Wednesday, September 06, 2006

Déjà vu All Over Again

I remember reading in my U.S. history book in high school about how the U.S. lost the Vietnam War. We didn’t actually get that far in the book in class. I just read ahead. What I couldn’t figure out, and what the history book never seemed to divulge, was how exactly we lost anything. How does a military superpower lose to a second-rate guerilla movement supported by a weak Communist government using cast-off Soviet hardware? I asked the same question when I watched the Soviet Union tuck tail and run from Afghanistan. The answer in those cases seemed to be WILL. The resistors simply had the will to hold out at all costs and their will outlasted that of their opponent.

In the case of Vietnam, set aside the struggling succession of barely legitimate governments in South Vietnam and look at why the U.S. stated it was going. I used to think it was just to bail out our French allies in a failed colonial ambition, but upon looking at the bigger picture, there was a real attempt to stem the flow of communism in that part of the world. The U.S. lost the will to continue fighting, but in truth its will was weak from early on. The right tools weren’t given to the commanders in the field and the war was often micromanaged from Washington, especially during LBJ’s Presidency. Eventually, the U.S. completely lost the will to continue on the half-hearted fight, even though the Army had thoroughly decimated the Viet Cong and was continually more than a match for the NVA infiltrators or even the main body of the North Vietnamese Army.

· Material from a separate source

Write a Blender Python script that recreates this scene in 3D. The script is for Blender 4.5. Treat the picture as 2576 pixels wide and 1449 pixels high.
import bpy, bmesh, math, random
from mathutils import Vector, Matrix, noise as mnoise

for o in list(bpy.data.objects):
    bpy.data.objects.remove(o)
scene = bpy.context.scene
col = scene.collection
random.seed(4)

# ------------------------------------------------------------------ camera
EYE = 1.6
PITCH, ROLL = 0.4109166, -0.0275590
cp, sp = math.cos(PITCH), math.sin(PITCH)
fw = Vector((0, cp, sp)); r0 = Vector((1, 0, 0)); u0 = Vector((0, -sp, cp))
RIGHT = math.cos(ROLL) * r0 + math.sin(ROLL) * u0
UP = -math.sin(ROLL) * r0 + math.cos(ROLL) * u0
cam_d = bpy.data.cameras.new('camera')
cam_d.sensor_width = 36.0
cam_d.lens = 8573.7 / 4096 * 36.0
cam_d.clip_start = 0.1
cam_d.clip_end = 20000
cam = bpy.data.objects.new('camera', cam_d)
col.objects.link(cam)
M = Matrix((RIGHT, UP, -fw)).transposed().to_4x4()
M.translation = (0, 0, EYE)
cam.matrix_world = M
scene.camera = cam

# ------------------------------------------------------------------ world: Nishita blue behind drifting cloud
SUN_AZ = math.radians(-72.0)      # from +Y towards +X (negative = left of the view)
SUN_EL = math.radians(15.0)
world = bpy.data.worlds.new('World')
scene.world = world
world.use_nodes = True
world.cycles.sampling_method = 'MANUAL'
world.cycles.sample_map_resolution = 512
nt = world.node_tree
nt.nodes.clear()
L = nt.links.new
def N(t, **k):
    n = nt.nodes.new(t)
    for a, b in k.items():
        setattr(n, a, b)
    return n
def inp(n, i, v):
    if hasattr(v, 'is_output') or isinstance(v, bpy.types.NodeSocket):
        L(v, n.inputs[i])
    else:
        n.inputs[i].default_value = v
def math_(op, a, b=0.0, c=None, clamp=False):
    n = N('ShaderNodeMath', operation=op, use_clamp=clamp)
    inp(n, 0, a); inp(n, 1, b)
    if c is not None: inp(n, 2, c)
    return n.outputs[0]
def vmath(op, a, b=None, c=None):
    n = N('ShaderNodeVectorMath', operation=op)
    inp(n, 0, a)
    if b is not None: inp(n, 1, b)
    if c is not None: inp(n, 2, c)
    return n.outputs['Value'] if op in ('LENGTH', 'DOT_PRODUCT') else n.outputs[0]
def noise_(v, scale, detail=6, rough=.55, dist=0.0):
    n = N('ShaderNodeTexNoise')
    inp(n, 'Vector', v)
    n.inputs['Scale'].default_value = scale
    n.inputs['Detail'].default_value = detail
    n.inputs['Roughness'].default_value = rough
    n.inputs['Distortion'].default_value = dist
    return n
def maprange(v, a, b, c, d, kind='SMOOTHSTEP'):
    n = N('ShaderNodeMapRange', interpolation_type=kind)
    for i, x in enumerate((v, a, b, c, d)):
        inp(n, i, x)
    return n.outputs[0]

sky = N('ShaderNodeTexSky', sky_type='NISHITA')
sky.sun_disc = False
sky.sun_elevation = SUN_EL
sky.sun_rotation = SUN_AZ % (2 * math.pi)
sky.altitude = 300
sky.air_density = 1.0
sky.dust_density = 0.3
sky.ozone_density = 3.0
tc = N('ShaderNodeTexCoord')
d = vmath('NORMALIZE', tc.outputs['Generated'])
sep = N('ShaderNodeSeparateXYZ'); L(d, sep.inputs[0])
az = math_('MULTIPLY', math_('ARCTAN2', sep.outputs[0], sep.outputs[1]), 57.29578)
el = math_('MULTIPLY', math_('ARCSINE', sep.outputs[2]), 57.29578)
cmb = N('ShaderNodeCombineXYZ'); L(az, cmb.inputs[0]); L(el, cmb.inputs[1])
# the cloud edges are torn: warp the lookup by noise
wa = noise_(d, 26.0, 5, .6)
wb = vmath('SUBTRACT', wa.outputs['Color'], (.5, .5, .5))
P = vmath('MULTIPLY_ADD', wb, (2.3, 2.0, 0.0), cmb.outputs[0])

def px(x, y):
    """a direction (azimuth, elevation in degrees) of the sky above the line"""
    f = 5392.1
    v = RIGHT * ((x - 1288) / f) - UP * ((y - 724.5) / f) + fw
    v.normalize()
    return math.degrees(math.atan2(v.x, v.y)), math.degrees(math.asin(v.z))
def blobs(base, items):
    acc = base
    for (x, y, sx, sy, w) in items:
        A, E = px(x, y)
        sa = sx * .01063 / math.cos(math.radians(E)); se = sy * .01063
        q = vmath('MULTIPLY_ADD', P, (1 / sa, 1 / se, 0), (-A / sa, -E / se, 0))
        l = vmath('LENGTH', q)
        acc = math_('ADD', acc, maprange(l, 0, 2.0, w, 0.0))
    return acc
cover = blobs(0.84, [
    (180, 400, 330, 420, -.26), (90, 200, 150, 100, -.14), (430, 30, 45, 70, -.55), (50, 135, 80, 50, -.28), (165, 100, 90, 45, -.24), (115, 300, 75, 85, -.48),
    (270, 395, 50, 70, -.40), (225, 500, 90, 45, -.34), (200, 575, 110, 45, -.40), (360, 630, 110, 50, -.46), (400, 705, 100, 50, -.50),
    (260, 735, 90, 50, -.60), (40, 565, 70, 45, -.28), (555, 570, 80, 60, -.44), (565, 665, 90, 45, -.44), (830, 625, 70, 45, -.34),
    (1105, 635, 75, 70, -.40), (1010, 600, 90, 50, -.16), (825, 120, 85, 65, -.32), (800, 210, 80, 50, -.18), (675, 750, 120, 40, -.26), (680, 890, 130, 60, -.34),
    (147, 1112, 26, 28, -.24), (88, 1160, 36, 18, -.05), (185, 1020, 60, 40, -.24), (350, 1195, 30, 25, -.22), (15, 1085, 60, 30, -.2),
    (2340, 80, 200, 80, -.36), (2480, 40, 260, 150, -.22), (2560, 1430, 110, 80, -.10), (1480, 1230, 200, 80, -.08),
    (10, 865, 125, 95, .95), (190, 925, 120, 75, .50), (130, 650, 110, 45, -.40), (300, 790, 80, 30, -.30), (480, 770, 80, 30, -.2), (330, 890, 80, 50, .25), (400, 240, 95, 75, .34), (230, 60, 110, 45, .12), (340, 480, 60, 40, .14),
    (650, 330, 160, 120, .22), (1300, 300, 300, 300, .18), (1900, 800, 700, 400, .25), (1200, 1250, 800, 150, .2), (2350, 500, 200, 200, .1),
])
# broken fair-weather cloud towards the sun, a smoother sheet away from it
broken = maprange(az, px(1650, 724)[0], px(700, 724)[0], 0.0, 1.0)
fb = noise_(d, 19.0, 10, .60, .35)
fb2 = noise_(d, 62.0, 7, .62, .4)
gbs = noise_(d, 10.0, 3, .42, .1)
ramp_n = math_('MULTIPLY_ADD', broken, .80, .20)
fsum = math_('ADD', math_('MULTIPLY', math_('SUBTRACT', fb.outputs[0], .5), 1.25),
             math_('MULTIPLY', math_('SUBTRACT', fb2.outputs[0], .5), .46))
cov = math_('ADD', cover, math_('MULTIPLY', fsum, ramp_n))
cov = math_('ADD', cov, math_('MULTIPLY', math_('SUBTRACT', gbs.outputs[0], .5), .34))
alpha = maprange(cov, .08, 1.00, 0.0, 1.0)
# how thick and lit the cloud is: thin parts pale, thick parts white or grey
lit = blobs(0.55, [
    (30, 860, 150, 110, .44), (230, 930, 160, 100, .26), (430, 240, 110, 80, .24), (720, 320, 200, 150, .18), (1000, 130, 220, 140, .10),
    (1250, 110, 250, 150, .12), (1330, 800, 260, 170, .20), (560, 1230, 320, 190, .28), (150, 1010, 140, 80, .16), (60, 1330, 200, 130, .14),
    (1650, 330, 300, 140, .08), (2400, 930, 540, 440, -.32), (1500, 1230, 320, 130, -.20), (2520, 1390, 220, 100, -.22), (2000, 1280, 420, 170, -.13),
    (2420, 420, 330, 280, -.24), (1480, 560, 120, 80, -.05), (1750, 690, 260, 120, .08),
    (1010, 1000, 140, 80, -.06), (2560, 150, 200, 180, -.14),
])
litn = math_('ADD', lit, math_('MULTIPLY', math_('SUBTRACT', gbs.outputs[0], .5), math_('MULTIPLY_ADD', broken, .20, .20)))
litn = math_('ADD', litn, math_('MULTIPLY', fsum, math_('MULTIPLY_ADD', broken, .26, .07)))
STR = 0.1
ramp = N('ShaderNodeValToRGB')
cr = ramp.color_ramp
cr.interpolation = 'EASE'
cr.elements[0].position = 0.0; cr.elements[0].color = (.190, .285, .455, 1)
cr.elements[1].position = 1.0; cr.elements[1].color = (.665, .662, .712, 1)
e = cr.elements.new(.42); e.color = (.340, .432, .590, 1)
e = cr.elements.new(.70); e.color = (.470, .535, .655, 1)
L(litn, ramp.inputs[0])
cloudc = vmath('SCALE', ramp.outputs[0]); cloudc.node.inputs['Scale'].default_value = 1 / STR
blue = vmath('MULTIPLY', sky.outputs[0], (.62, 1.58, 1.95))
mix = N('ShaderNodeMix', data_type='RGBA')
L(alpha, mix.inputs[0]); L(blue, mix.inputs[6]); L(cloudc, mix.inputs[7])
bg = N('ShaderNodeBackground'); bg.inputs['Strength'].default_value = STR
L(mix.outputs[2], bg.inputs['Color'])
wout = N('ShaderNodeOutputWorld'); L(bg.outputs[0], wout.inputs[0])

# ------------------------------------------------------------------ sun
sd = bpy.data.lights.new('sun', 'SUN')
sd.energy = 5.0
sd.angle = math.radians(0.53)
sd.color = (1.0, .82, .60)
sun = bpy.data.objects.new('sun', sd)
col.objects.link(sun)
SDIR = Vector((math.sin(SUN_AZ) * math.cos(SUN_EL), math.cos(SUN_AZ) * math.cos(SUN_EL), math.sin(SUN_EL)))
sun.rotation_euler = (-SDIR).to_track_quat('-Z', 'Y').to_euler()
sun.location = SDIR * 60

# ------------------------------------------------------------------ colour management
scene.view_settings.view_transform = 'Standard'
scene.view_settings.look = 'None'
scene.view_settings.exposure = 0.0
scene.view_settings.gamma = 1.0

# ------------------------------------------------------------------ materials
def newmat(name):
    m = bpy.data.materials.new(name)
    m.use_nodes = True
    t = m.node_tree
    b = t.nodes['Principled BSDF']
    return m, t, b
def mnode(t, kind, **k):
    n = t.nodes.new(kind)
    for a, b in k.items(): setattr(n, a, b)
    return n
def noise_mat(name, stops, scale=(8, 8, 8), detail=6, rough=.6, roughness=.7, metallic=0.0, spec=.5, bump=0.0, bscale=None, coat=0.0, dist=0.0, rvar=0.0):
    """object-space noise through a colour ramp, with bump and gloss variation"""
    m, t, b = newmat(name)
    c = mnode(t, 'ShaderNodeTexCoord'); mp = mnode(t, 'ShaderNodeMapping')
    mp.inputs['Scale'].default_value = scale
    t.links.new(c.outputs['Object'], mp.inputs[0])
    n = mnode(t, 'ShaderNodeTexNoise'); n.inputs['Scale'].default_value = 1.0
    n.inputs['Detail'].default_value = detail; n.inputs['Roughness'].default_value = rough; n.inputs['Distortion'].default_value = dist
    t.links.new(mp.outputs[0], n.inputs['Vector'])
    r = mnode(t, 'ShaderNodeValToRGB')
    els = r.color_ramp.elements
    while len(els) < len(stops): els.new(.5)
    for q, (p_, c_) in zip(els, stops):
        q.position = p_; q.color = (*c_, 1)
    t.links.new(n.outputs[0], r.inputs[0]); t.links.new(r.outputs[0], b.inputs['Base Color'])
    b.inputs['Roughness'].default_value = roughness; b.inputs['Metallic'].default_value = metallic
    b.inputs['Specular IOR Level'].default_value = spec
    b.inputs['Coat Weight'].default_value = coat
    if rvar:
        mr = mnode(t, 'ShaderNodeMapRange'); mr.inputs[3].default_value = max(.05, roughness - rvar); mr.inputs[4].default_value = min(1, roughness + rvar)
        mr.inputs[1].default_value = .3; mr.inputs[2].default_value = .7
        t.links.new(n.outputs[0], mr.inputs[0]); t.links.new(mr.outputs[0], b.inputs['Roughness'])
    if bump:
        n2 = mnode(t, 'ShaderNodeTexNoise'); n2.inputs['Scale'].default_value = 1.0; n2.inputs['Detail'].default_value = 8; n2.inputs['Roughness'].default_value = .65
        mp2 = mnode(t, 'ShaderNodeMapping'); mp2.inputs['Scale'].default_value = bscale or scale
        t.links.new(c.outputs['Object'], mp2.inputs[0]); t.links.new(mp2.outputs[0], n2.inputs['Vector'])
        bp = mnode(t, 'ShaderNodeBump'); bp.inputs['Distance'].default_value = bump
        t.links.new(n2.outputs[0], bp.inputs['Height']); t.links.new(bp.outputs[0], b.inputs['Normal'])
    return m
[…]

We didn’t lose any battles, but we lost the war, as the old saying goes. Even Tet was a U.S. victory, though you wouldn’t know it from the determined propagandists of the day like Walter Kronkite. He has of course admitted since that he did in fact lie regarding American success and failure in Vietnam because of his own personal beliefs and agenda.

The Army was undermined primarily by the politicians at home who were in turn suffering from continual protests and Leftist anti-war propaganda spread by the Radical Sons of the Boomer generation. No small amount of help assisted in the loss of the war from the agit-prop arm of the Soviet Union, whose KGB turned out some absolutely stellar (and false) propaganda parroted by all the great Lefties of the day from Fonda and Kerry on down.

Let’s fast forward to the current state of affairs. The U.S. is involved in another war half a world away. Our Army is still the best in the world and this time we even have allies and a much stronger native military to assist us. Daily the foreign fighters are killed and the local insurgency ebbs and wanes. We see communiqués and correspondence from leaders in the various terror organizations themselves stating that the U.S. Army’s presence and their inability to make them run back to America is causing them defeat after defeat. Their mood is grim. Is this cause for celebration? Not if you’re a Leftist in America, like Eleanor Clift. This is cause for mourning, because, obviously we’re losing.

“Bush lost a war we didn’t have to fight and shouldn’t have lost-and he’s saying the Democrats don’t understand the stakes.”

That line sums up the Left’s view of this war. When they say “It’s another Vietnam”, I think they genuinely believe it. It’s another attempt for them to undermine U.S. power and prestige and even fighting will in a time where our energy and resources if allowed to work will carry the day. The U.S. Army still has not been defeated and will not be defeated by the likes of what we face in Iraq. It is also only one piece of a very big war that includes Afghanistan, Iran, Syria, North Korea and probably China. And those are just the ones we know are out to get us.

I still am at a loss, just as I was when trying to determine how we “lost” Vietnam if we won all the battles, in trying to figure out how, like Clift says, we lost the Iraq war. What mighty advice could she or her brethren offer to do better? Does she have any? Is there a solution that Dean and Kerry have been holding out on til they get back in power? Is that their October Surprise? Or is this just a pure hatred for the party that usually leans to the right, the Republicans and for American power and its use in the world? I’m tending a bit towards the latter. The Democrats have no better ideas on the war, because if they had, well for one they wouldn’t be Democrats, but also they would have trotted them out already and I’ve seen zippo.

It's difficult to look beyond the prism of today and the partisan hatred that both sides feel for one another. The certainty that I can see is that the left, personified in the national bulwark of the Democrats, is unable or unwilling to view history and our current place in it. Comments like Clift's show that they're still living in the fantasy land of means justify all ends without any consideration for our current reality. Enemies of the United States don't care about our partisan politics except how to use them to their advantage, and the Dems right now are providing the bulk of that support to them whether they like it or not.